EXERCISE DETAILS:
Copy out the listing that follows exactly, dropping every picture.

PROVIDED DATA:
# # # # # # #
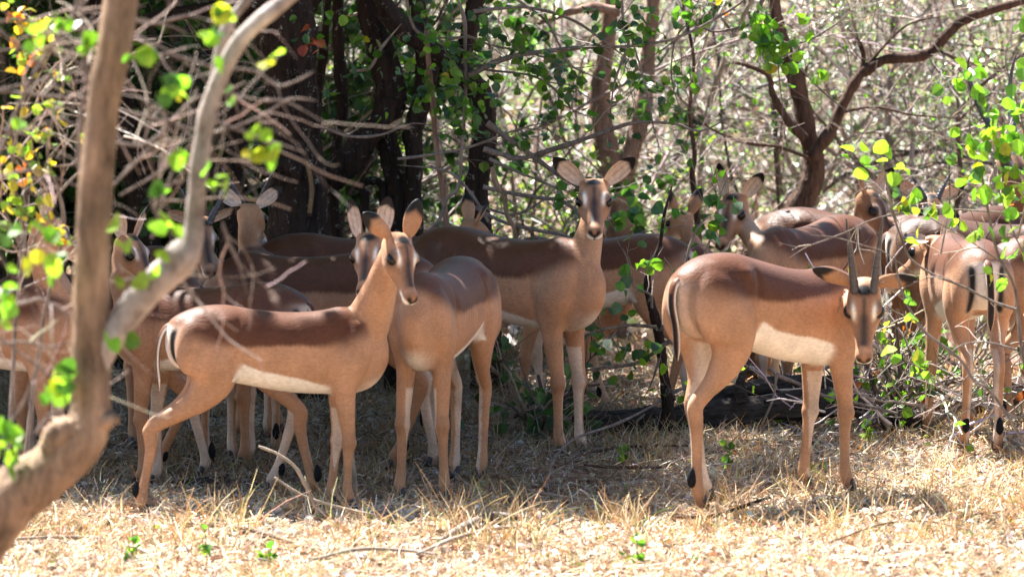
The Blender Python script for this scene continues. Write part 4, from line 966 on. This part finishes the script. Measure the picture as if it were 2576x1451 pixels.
gstick("dark curved stick at the bottom left below centre", [(360, 1322, 6), (480, 1345, 8), (620, 1360, 9), (720, 1385, 9), (800, 1410, 8), (850, 1440, 6)], "bark_tan", 165, .03)
gstick("white branch lying near the bottom edge at the left third", [(790, 1436, 9), (900, 1415, 10), (1010, 1412, 8), (1100, 1418, 5)], "bark_pale", 166)
gstick("long thin pale stick rising from centre towards the log", [(1375, 1245, 5), (1395, 1212, 7, .04), (1450, 1185, 7, .06), (1560, 1145, 7, .08), (1690, 1100, 6, .12), (1800, 1062, 5, .18)], "bark_grey", 167)
gstick("dark thin stick lying parallel below the long pale one", [(1480, 1180, 6), (1560, 1160, 8), (1650, 1150, 8), (1730, 1152, 5)], "bark_brown", 168, .04)
gstick("dark stick flat on the ground left of the young ram's rear hooves", [(1470, 1208, 6), (1560, 1214, 9), (1670, 1212, 6)], "bark_brown", 169)
gstick("brown stick just right of the young ram's hind hooves", [(1700, 1312, 10), (1790, 1312, 12), (1860, 1300, 12), (1935, 1284, 8)], "bark_brown", 170)
gstick("fine crooked stick at the far right bottom", [(2100, 1385, 5), (2220, 1350, 6), (2330, 1345, 6), (2440, 1368, 5)], "bark_tan", 171)
gstick("grey twig crossing the young ram's hind pastern height", [(1600, 1100, 5, .02), (1700, 1075, 6, .10), (1820, 1050, 6, .10), (1960, 1035, 5, .12)], "bark_grey", 172)
log_("bare_branch", "forked bare yellowish twig standing in front of the slim doe's hind legs", [(650, 1122, 6), (700, 1142, 8), (745, 1178, 9), (775, 1235, 9), (800, 1290, 8)], 24.2, "bark_pale", 173, 8, .04, .1, "stick", SG)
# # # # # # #
FINAL RESULT:
The Blender Python script for this scene continues. Write part 4, from line 966 on. This part finishes the script. Measure the picture as if it were 2576x1451 pixels.
gstick("dark curved stick at the bottom left below centre", [(360, 1322, 6), (480, 1345, 8), (620, 1360, 9), (720, 1385, 9), (800, 1410, 8), (850, 1440, 6)], "bark_tan", 165, .03)
gstick("white branch lying near the bottom edge at the left third", [(790, 1436, 9), (900, 1415, 10), (1010, 1412, 8), (1100, 1418, 5)], "bark_pale", 166)
gstick("long thin pale stick rising from centre towards the log", [(1375, 1245, 5), (1395, 1212, 7, .04), (1450, 1185, 7, .06), (1560, 1145, 7, .08), (1690, 1100, 6, .12), (1800, 1062, 5, .18)], "bark_grey", 167)
gstick("dark thin stick lying parallel below the long pale one", [(1480, 1180, 6), (1560, 1160, 8), (1650, 1150, 8), (1730, 1152, 5)], "bark_brown", 168, .04)
gstick("dark stick flat on the ground left of the young ram's rear hooves", [(1470, 1208, 6), (1560, 1214, 9), (1670, 1212, 6)], "bark_brown", 169)
gstick("brown stick just right of the young ram's hind hooves", [(1700, 1312, 10), (1790, 1312, 12), (1860, 1300, 12), (1935, 1284, 8)], "bark_brown", 170)
gstick("fine crooked stick at the far right bottom", [(2100, 1385, 5), (2220, 1350, 6), (2330, 1345, 6), (2440, 1368, 5)], "bark_tan", 171)
gstick("grey twig crossing the young ram's hind pastern height", [(1600, 1100, 5, .02), (1700, 1075, 6, .10), (1820, 1050, 6, .10), (1960, 1035, 5, .12)], "bark_grey", 172)
log_("bare_branch", "forked bare yellowish twig standing in front of the slim doe's hind legs", [(650, 1122, 6), (700, 1142, 8), (745, 1178, 9), (775, 1235, 9), (800, 1290, 8)], 24.2, "bark_pale", 173, 8, .04, .1, "stick", SG)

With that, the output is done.